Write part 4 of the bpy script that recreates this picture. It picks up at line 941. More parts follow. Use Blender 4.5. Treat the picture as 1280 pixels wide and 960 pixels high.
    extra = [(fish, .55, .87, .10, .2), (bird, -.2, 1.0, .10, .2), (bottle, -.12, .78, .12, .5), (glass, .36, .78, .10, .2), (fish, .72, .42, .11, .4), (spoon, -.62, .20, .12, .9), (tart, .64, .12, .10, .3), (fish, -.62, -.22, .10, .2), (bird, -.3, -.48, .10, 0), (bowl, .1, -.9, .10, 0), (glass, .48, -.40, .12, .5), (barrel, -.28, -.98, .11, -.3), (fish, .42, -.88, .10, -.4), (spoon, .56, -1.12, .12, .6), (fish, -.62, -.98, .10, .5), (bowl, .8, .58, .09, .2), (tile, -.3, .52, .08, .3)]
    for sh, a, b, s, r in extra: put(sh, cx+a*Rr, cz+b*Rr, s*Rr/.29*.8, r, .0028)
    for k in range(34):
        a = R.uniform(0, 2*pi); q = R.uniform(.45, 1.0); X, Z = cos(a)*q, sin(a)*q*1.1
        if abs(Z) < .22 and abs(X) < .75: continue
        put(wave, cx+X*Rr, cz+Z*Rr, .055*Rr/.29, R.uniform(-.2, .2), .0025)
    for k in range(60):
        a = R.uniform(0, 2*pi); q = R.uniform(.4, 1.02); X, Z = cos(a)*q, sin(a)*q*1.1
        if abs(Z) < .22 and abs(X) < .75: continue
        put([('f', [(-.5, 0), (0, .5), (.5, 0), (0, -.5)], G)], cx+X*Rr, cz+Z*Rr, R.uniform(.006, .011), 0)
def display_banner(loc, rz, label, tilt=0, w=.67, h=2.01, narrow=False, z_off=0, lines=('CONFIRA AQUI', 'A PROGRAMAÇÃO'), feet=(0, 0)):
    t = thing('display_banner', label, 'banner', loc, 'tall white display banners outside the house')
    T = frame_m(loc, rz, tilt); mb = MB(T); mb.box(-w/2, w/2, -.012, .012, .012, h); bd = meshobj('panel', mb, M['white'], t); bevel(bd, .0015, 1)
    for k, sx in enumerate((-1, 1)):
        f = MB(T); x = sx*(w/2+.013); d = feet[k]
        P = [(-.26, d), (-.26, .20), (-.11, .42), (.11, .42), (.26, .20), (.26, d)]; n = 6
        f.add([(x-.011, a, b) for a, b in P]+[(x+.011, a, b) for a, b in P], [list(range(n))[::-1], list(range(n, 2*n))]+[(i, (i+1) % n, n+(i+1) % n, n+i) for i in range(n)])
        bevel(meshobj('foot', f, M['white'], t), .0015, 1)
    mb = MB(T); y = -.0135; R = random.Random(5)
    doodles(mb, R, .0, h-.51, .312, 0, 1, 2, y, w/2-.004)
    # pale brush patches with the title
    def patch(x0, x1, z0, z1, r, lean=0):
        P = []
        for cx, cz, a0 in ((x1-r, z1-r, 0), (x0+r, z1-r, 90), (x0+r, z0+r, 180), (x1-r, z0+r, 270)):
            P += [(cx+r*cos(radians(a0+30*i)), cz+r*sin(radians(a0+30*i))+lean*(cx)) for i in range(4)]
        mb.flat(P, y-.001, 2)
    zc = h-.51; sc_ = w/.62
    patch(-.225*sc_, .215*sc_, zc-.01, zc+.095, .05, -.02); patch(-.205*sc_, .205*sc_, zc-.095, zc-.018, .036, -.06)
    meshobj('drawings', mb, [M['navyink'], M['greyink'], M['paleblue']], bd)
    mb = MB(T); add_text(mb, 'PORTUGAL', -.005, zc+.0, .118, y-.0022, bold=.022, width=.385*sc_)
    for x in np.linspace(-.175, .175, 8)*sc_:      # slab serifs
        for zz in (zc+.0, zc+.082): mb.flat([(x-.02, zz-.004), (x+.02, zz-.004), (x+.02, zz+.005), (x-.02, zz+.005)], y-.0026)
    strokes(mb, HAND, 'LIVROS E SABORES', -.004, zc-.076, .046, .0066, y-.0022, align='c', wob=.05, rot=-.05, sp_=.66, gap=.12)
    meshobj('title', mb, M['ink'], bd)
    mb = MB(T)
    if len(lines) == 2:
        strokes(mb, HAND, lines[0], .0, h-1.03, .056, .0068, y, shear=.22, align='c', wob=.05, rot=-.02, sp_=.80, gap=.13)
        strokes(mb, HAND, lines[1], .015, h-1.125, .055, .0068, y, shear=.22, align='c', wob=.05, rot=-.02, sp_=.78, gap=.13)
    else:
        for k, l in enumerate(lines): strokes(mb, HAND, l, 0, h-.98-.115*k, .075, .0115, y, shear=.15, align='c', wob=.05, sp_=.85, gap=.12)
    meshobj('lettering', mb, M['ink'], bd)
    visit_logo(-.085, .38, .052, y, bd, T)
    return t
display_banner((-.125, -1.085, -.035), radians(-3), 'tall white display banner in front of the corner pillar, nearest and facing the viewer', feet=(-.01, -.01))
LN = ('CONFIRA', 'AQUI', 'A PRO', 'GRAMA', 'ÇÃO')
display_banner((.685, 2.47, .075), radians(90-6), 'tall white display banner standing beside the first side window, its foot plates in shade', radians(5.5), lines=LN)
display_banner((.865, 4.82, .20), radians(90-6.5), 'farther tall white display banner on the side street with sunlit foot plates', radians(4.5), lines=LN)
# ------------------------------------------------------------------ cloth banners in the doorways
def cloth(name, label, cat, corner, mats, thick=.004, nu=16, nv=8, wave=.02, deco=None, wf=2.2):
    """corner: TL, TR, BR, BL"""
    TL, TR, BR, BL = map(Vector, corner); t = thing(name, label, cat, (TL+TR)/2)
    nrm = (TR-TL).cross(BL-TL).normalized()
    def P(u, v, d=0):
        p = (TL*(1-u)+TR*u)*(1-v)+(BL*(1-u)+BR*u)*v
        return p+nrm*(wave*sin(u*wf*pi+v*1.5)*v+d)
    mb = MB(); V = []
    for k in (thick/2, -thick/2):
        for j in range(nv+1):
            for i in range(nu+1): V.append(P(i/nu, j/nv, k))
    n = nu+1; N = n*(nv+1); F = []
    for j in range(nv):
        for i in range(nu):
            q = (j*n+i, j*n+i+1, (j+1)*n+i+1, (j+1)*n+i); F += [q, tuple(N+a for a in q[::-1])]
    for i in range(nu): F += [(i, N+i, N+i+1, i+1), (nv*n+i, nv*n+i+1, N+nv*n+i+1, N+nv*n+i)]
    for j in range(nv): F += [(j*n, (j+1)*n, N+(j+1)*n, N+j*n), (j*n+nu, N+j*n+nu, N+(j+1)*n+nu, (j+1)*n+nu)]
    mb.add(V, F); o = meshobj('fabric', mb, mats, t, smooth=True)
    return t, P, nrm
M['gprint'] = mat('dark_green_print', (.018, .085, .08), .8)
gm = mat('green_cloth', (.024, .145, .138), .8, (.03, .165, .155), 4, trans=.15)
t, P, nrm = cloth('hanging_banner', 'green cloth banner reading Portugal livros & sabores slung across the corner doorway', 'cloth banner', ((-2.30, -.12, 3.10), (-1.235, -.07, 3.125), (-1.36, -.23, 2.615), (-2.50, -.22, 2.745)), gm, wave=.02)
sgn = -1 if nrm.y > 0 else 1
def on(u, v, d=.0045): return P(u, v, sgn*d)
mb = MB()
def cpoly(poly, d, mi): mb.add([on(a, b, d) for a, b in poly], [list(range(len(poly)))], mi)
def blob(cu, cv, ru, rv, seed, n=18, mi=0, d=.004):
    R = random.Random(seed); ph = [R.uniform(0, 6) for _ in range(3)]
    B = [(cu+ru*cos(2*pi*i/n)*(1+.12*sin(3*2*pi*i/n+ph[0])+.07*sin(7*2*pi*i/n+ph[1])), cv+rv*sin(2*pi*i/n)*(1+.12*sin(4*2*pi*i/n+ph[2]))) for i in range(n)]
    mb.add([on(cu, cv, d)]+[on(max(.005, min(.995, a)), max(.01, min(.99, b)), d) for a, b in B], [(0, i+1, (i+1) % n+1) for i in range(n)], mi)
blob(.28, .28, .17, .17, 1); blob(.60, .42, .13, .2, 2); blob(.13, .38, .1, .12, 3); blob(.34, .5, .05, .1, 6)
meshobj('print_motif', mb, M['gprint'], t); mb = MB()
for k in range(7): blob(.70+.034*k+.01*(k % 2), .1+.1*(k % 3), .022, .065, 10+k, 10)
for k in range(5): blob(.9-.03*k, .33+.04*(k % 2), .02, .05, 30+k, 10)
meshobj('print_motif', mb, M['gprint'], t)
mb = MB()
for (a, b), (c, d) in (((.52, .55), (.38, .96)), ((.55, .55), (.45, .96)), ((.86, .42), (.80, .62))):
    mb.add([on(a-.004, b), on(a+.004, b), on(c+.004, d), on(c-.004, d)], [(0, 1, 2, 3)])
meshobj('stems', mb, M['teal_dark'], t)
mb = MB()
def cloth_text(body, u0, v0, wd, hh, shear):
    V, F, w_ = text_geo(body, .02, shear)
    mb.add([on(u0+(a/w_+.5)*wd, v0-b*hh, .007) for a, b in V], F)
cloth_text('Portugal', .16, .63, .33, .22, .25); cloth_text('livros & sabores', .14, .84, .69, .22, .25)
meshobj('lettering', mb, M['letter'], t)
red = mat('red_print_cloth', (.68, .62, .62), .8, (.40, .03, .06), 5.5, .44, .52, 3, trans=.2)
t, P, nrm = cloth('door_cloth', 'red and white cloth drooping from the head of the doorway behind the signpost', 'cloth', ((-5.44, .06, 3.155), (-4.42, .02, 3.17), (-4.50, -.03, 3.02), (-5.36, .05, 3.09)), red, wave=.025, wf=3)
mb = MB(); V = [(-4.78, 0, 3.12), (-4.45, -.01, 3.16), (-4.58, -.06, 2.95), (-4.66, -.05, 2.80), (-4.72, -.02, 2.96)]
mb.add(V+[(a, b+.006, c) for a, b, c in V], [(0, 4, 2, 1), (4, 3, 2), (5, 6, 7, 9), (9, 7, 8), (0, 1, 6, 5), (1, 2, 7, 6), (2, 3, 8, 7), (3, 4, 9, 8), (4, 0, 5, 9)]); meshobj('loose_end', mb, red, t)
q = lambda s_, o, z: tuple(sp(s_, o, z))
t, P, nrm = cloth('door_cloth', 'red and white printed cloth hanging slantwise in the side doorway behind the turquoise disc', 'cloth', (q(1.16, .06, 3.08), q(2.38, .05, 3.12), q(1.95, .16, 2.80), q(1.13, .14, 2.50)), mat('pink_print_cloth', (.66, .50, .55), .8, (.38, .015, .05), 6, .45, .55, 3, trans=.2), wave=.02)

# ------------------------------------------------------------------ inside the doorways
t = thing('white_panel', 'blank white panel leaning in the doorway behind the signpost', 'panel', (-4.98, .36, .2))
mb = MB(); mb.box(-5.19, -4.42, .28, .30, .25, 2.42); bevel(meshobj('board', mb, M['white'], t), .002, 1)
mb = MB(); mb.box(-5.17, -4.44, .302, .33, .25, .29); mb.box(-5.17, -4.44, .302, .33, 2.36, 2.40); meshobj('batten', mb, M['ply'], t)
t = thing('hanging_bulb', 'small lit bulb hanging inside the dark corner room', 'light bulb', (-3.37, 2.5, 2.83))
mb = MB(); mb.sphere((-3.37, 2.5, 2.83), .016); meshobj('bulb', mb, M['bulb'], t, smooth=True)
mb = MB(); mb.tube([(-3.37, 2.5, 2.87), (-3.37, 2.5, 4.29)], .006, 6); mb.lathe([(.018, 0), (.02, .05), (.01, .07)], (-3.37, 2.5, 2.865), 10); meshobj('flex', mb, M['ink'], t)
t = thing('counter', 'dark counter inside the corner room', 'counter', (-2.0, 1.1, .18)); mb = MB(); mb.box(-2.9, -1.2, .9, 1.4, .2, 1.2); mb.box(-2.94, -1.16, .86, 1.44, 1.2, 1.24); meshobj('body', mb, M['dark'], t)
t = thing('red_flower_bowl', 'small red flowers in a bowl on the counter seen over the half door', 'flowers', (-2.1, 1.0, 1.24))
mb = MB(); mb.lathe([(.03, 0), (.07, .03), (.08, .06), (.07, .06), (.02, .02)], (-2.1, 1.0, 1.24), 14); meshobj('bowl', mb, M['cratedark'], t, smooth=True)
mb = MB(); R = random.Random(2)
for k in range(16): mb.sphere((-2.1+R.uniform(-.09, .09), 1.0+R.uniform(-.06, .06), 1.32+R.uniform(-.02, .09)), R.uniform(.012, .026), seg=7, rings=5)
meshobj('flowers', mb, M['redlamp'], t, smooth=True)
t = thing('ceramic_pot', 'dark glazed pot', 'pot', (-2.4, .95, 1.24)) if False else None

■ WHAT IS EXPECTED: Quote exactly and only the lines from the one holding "t = thing('counter', 'dark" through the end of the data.

■ OUTPUT FOR THIS TASK:
t = thing('counter', 'dark counter inside the corner room', 'counter', (-2.0, 1.1, .18)); mb = MB(); mb.box(-2.9, -1.2, .9, 1.4, .2, 1.2); mb.box(-2.94, -1.16, .86, 1.44, 1.2, 1.24); meshobj('body', mb, M['dark'], t)
t = thing('red_flower_bowl', 'small red flowers in a bowl on the counter seen over the half door', 'flowers', (-2.1, 1.0, 1.24))
mb = MB(); mb.lathe([(.03, 0), (.07, .03), (.08, .06), (.07, .06), (.02, .02)], (-2.1, 1.0, 1.24), 14); meshobj('bowl', mb, M['cratedark'], t, smooth=True)
mb = MB(); R = random.Random(2)
for k in range(16): mb.sphere((-2.1+R.uniform(-.09, .09), 1.0+R.uniform(-.06, .06), 1.32+R.uniform(-.02, .09)), R.uniform(.012, .026), seg=7, rings=5)
meshobj('flowers', mb, M['redlamp'], t, smooth=True)
t = thing('ceramic_pot', 'dark glazed pot', 'pot', (-2.4, .95, 1.24)) if False else None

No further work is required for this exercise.